Sudan paramilitaries kill 14 civilians fleeing besieged city: monitor
The UN has repeatedly warned of the plight of an estimated one million people trapped in El-Fasher and its surrounding displacement camps with virtually no aid or services.
Fighters loyal to the army patrol a market area in Khartoum on 24 March 2025. For nearly two years, Sudan has been ravaged by a war between the regular army and the RSF, a conflict that has killed tens of thousands of people, uprooted over 12 million more and created the world's largest hunger and displacement crises. Picture: AFP
KHARTOUM - udanese paramilitary fighters have killed at least 14 civilians trying to flee a besieged city in Darfur, a rights group said Monday, more than 27 months into their war against the army.
The attack in a village on the outskirts of El-Fasher came just two days after the administration installed by the paramilitary Rapid Support Forces (RSF) had called on civilians to evacuate the besieged city and promised they would be safe.
The Emergency Lawyers, a rights group which has documented atrocities in the war between the RSF and the Sudanese army, said that 14 people had been killed in the Saturday attack, "dozens more were injured and an unknown number of civilians detained".
"The victims had left El-Fasher in an attempt to escape the siege and escalating battles," the group said.
AFP was not immediately able to verify the toll and details, with Darfur under a communications blackout and largely inaccessible to journalists.

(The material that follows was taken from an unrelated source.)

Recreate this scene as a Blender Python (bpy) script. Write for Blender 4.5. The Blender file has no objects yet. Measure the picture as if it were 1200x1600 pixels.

The RSF has in recent days launched its latest assault on El-Fasher, the North Darfur state capital which it has besieged since May 2024 but has been unable to seize from the hands of the army.
The UN has repeatedly warned of the plight of an estimated one million people trapped in El-Fasher and its surrounding displacement camps with virtually no aid or services.
Families have survived on animal feed, a shortage of which was announced last week by local authorities.
Since April 2023, the war between the army and the RSF has killed tens of thousands, torn the country apart, and created what the UN has called the world's largest hunger and displacement crises.
If the RSF captures El-Fasher, it will control all of Sudan's vast western region of Darfur and, along with its allies, much of the country's south.
EVACUATION CALL
On Thursday, the RSF's political administration urged El-Fasher residents to evacuate to Qarni village, where the Emergency Lawyers said the civilians had been killed.
"I call on you to leave El-Fasher and head to Qarni, the northwest gate of the city, where our forces and the Tasis alliance forces are located and will ensure your safety," the RSF-appointed Darfur governor Al-Hadi Idris had said in a video address.
Tasis is an RSF-led political alliance which late last month named leaders of a government based in South Darfur state capital Nyala.
The RSF government has received no international recognition, and the African Union has called on its members to "not recognise the so-called 'parallel government'".
Idris said RSF allies would offer safe passage to areas including the western town of Tawila, "just as the forces have secured thousands of people who left El-Fasher in the past six months".
In Tawila, the UN says hundreds of thousands are currently facing a devastating cholera outbreak after surviving RSF attacks on the displacement camps that surround El-Fasher in April.
Both the army and the RSF have been repeatedly accused of war crimes, including targeting civilians and the indiscriminate shelling of residential areas.
But the RSF has been specifically accused of atrocities including laying siege to and burning entire villages and displacement camps, systematic sexual violence and genocide in its ethnically motivated attacks in Darfur.